За несколько лет до революции 1905–1907 годов он свидетельствовал о возрастании самосознания русского народа, считал первоочередными задачами внутренней политики аграрно-крестьянский вопрос, меры по развитию народного образования, обеспечение «безусловного равенства» для всех в сфере правосудия. Признавая важность духовной составляющей в общественных преобразованиях, Голицын был убежден в том, что «должно стремиться к примирению веры с разумом на почве религиозного самосознания». Главным условием для этого он считал «предоставление широкого простора разуму, а, стало быть, и знанию», следствием же – «право индивидуализации религиозного самосознания», которое нельзя «замыкать в тесные, раз навсегда установленные, неподвижные рамки». Вместе с тем, оценивая состояние церковной организации в России, князь приходил к заключению, что «появление нашего Лютера не должно долго себя заставить ждать», поскольку «церковное управление дошло у нас до состояния полного упадка и разложения».

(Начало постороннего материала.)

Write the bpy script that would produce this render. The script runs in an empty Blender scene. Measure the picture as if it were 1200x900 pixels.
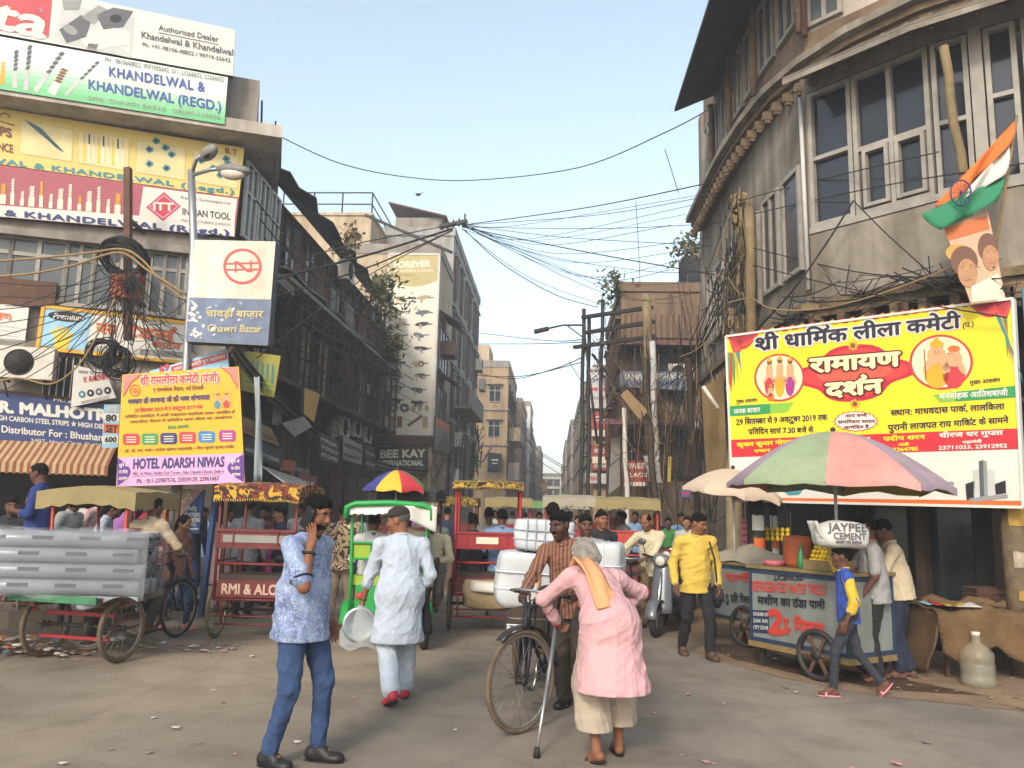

Голицын критически относился к русской аристократии, чиновничеству. Он выражал сомнение в готовности верховной власти к осуществлению ее исторической миссии, указывал на отсутствие последовательности в деятельности правительства («система обратного хода»), его пристрастие к полумерам. Характеризуя опасную традицию отношения «верхов» к общественности, князь замечал: «История России есть борьба царской власти с Россией… Во все эпохи, за весьма немногими исключениями, обществу отказывалось в какой бы то ни было самостоятельности, всякие ее проявления считались чуть не революцией». В дискуссиях на тему о том, «обязана ли Россия своей силой самодержавию, или она создалась, несмотря на это», Голицын склонялся к последнему варианту ответа. Он не считал «образ правления случайным явлением, не имеющим органических связей с характером, духом и потребностями народа». По его мнению, пример Германии и Америки свидетельствовал о том, что «образ правления вырабатывается народом на своих исторических основах, и в силу этого он представляет прочную гарантию народного строя, народного развития и культуры». «Когда же образ правления созидается самим правлением, ради его собственных, личных, так сказать, потребностей и интересов, без внимания к характеру народа, то является царство произвола, случайности, грубой силы или столь же грубого бессилия», – так Голицын объяснял происхождение самодержавия.
Князь негодовал по поводу распространенного мнения о том, «будто бы русский народ не дозрел до какого бы то ни было политического строя»: «Да при царствующем режиме он никогда до этого не дозреет! Отсутствие всякого гражданского воспитания и боязнь его, неуважение к закону, к личности и к собственности, систематически проводимое в нашу жизнь ради охраны общественной – читай, своей собственной – безопасности, страх перед всяким просвещением и развитием, полицейская опека над каждым шагом – да разве все это может воспитать народ, может ли породить в нем что-либо иное, кроме озлобления, ненависти, и притом тупых, диких? Великий грех лежит на тех деятелях, которые на этом основывают государственный быт наш».
Сравнивая переживаемую Россией эпоху с периодом накануне Великой французской революции, Голицын приходил к выводу о неизбежности революции в России, сочувствовал росту общественного недовольства правительственной политикой («гражданские права народов завоевываются ими самими и не даются извне»), в частности, одобрял деятельность П.Б. Струве как издателя журнала «Освобождение». В 1900 году он заявлял о себе как о стороннике конституции. Выражая поддержку идее конституционной монархии, князь критически отзывался о «монархиях единоличных», в которых «преобладание всегда имеют ничтожные люди из-за своей угодливости и удобства обращения с ними, особенно же когда глава – ничтожество». «Как ни много недостатков заключается в парламентаризме, а все же он предпочтительнее всяких охран, единых властей и прочих прелестей нашего режима», – указывал он, полагая, что незавершенность выработки «окончательной формулы народовластия, даже в Англии» нисколько не умаляет достоинств парламентского строя.
«Культурный багаж» В.М. Голицына, искренность и порядочность, активная гражданская позиция определяли притягательность его личности в глазах многих окружающих, способствуя и служебным успехам. Камергер (с 1888 года), действительный тайный советник, он посвятил свои труды обустройству московского управления и самоуправления. Голицын был избран гласным Московской городской думы, когда ему было 26 лет, и продолжал исполнять эти обязанности на протяжении 35 лет (1873–1908), участвуя и в работе губернского земства. Солидный опыт был приобретен им на посту московского вице-губернатора (апрель 1883 – май 1887 года), затем – губернатора (май 1887 – декабрь 1891 года).